DO THIS: Restate the data below word for word. Skip any images it contains.

MATERIAL:
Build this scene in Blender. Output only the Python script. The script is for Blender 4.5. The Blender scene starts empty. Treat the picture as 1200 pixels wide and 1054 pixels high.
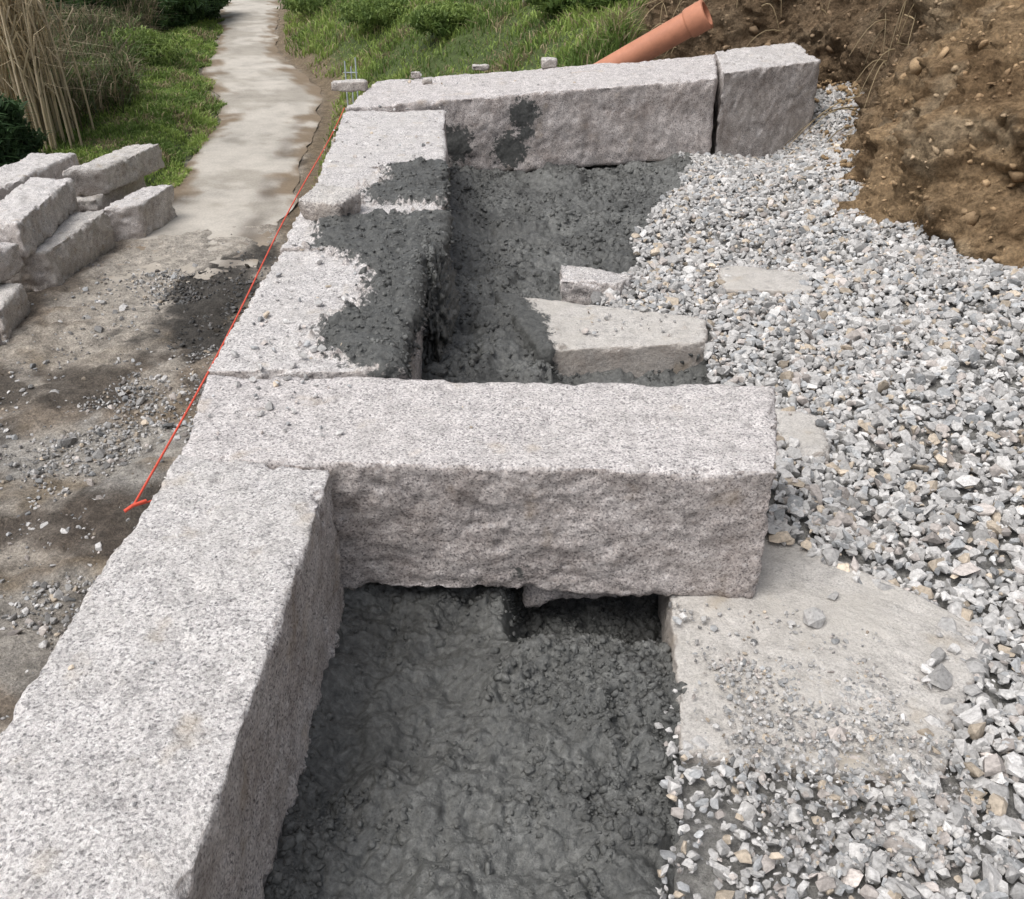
import bpy, bmesh, math, random
import numpy as np
from mathutils import Vector
rng=np.random.default_rng(7); random.seed(7)
scene=bpy.context.scene
# ---------------------------------------------------------------- noise
_perm=rng.permutation(256); _perm=np.concatenate([_perm,_perm,_perm])
_g=rng.normal(size=(256,3)); _g/=np.linalg.norm(_g,axis=1)[:,None]
_r2=np.random.default_rng(3).random((256,2))
def perlin(p):
    p=np.asarray(p,dtype=np.float64); i=np.floor(p).astype(np.int64); f=p-i; i&=255
    u=f*f*f*(f*(f*6-15)+10); out=0
    for dx in (0,1):
        wx=u[:,0] if dx else 1-u[:,0]
        for dy in (0,1):
            wy=u[:,1] if dy else 1-u[:,1]
            for dz in (0,1):
                wz=u[:,2] if dz else 1-u[:,2]
                h=_perm[_perm[_perm[(i[:,0]+dx)&255]+((i[:,1]+dy)&255)]+((i[:,2]+dz)&255)]
                g=_g[h]
                out=out+wx*wy*wz*(g[:,0]*(f[:,0]-dx)+g[:,1]*(f[:,1]-dy)+g[:,2]*(f[:,2]-dz))
    return out*1.6
def fbm(p,o=3,gain=.5):
    a=1.;s=0;q=np.asarray(p,dtype=np.float64)
    for k in range(o):
        s=s+a*perlin(q); q=q*2.03+17.3; a*=gain
    return s
def n2(x,y,sc,o=3,off=0):
    x,y=np.broadcast_arrays(np.asarray(x,float),np.asarray(y,float))
    return fbm(np.stack([x.ravel()*sc+off,y.ravel()*sc+off*.7,np.full(x.size,off+.5)],1),o).reshape(x.shape)
def dome(x,y,sc,off=0):
    """rounded clump profile 0..1 (worley domes)"""
    x=x*sc+off;y=y*sc+off;xi=np.floor(x).astype(int);yi=np.floor(y).astype(int);m=np.full(x.shape,9.)
    for dx in (-1,0,1):
        for dy in (-1,0,1):
            h=_perm[_perm[(xi+dx)&255]+((yi+dy)&255)]; r=_r2[h]
            m=np.minimum(m,((xi+dx+r[...,0]-x)**2+(yi+dy+r[...,1]-y)**2)/(.3+.4*r[...,0]))
    return np.sqrt(np.clip(1-m,0,1))
def sstep(a,b,x): 
    t=np.clip((x-a)/(b-a),0,1); return t*t*(3-2*t)
# ---------------------------------------------------------------- mesh helper
def make_mesh(name,V,F,mat,smooth=True,attrs=None,parent=None):
    V=np.asarray(V,dtype=np.float32); F=np.asarray(F,dtype=np.int32)
    me=bpy.data.meshes.new(name); k=F.shape[1]
    me.vertices.add(len(V)); me.vertices.foreach_set('co',V.ravel())
    me.loops.add(F.size); me.loops.foreach_set('vertex_index',F.ravel())
    me.polygons.add(len(F)); me.polygons.foreach_set('loop_start',np.arange(0,F.size,k,dtype=np.int32))
    me.polygons.foreach_set('loop_total',np.full(len(F),k,dtype=np.int32))
    me.polygons.foreach_set('use_smooth',np.full(len(F),smooth))
    me.update(calc_edges=True); me.validate()
    for an,(ty,data) in (attrs or {}).items():
        a=me.attributes.new(an,ty,'POINT')
        a.data.foreach_set('color' if ty=='FLOAT_COLOR' else 'value',np.asarray(data,dtype=np.float32).ravel())
    me.materials.append(mat)
    ob=bpy.data.objects.new(name,me); scene.collection.objects.link(ob)
    if parent: ob.parent=parent
    return ob
def col4(c): 
    c=np.asarray(c); return np.concatenate([c,np.ones((len(c),1))],1)
def grid_faces(nx,ny):
    i,j=np.meshgrid(np.arange(nx-1),np.arange(ny-1),indexing='ij'); a=(i*ny+j).ravel()
    return np.stack([a,a+ny,a+ny+1,a+1],1)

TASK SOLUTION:
Build this scene in Blender. Output only the Python script. The script is for Blender 4.5. The Blender scene starts empty. Treat the picture as 1200 pixels wide and 1054 pixels high.
import bpy, bmesh, math, random
import numpy as np
from mathutils import Vector
rng=np.random.default_rng(7); random.seed(7)
scene=bpy.context.scene
# ---------------------------------------------------------------- noise
_perm=rng.permutation(256); _perm=np.concatenate([_perm,_perm,_perm])
_g=rng.normal(size=(256,3)); _g/=np.linalg.norm(_g,axis=1)[:,None]
_r2=np.random.default_rng(3).random((256,2))
def perlin(p):
    p=np.asarray(p,dtype=np.float64); i=np.floor(p).astype(np.int64); f=p-i; i&=255
    u=f*f*f*(f*(f*6-15)+10); out=0
    for dx in (0,1):
        wx=u[:,0] if dx else 1-u[:,0]
        for dy in (0,1):
            wy=u[:,1] if dy else 1-u[:,1]
            for dz in (0,1):
                wz=u[:,2] if dz else 1-u[:,2]
                h=_perm[_perm[_perm[(i[:,0]+dx)&255]+((i[:,1]+dy)&255)]+((i[:,2]+dz)&255)]
                g=_g[h]
                out=out+wx*wy*wz*(g[:,0]*(f[:,0]-dx)+g[:,1]*(f[:,1]-dy)+g[:,2]*(f[:,2]-dz))
    return out*1.6
def fbm(p,o=3,gain=.5):
    a=1.;s=0;q=np.asarray(p,dtype=np.float64)
    for k in range(o):
        s=s+a*perlin(q); q=q*2.03+17.3; a*=gain
    return s
def n2(x,y,sc,o=3,off=0):
    x,y=np.broadcast_arrays(np.asarray(x,float),np.asarray(y,float))
    return fbm(np.stack([x.ravel()*sc+off,y.ravel()*sc+off*.7,np.full(x.size,off+.5)],1),o).reshape(x.shape)
def dome(x,y,sc,off=0):
    """rounded clump profile 0..1 (worley domes)"""
    x=x*sc+off;y=y*sc+off;xi=np.floor(x).astype(int);yi=np.floor(y).astype(int);m=np.full(x.shape,9.)
    for dx in (-1,0,1):
        for dy in (-1,0,1):
            h=_perm[_perm[(xi+dx)&255]+((yi+dy)&255)]; r=_r2[h]
            m=np.minimum(m,((xi+dx+r[...,0]-x)**2+(yi+dy+r[...,1]-y)**2)/(.3+.4*r[...,0]))
    return np.sqrt(np.clip(1-m,0,1))
def sstep(a,b,x): 
    t=np.clip((x-a)/(b-a),0,1); return t*t*(3-2*t)
# ---------------------------------------------------------------- mesh helper
def make_mesh(name,V,F,mat,smooth=True,attrs=None,parent=None):
    V=np.asarray(V,dtype=np.float32); F=np.asarray(F,dtype=np.int32)
    me=bpy.data.meshes.new(name); k=F.shape[1]
    me.vertices.add(len(V)); me.vertices.foreach_set('co',V.ravel())
    me.loops.add(F.size); me.loops.foreach_set('vertex_index',F.ravel())
    me.polygons.add(len(F)); me.polygons.foreach_set('loop_start',np.arange(0,F.size,k,dtype=np.int32))
    me.polygons.foreach_set('loop_total',np.full(len(F),k,dtype=np.int32))
    me.polygons.foreach_set('use_smooth',np.full(len(F),smooth))
    me.update(calc_edges=True); me.validate()
    for an,(ty,data) in (attrs or {}).items():
        a=me.attributes.new(an,ty,'POINT')
        a.data.foreach_set('color' if ty=='FLOAT_COLOR' else 'value',np.asarray(data,dtype=np.float32).ravel())
    me.materials.append(mat)
    ob=bpy.data.objects.new(name,me); scene.collection.objects.link(ob)
    if parent: ob.parent=parent
    return ob
def col4(c): 
    c=np.asarray(c); return np.concatenate([c,np.ones((len(c),1))],1)
def grid_faces(nx,ny):
    i,j=np.meshgrid(np.arange(nx-1),np.arange(ny-1),indexing='ij'); a=(i*ny+j).ravel()
    return np.stack([a,a+ny,a+ny+1,a+1],1)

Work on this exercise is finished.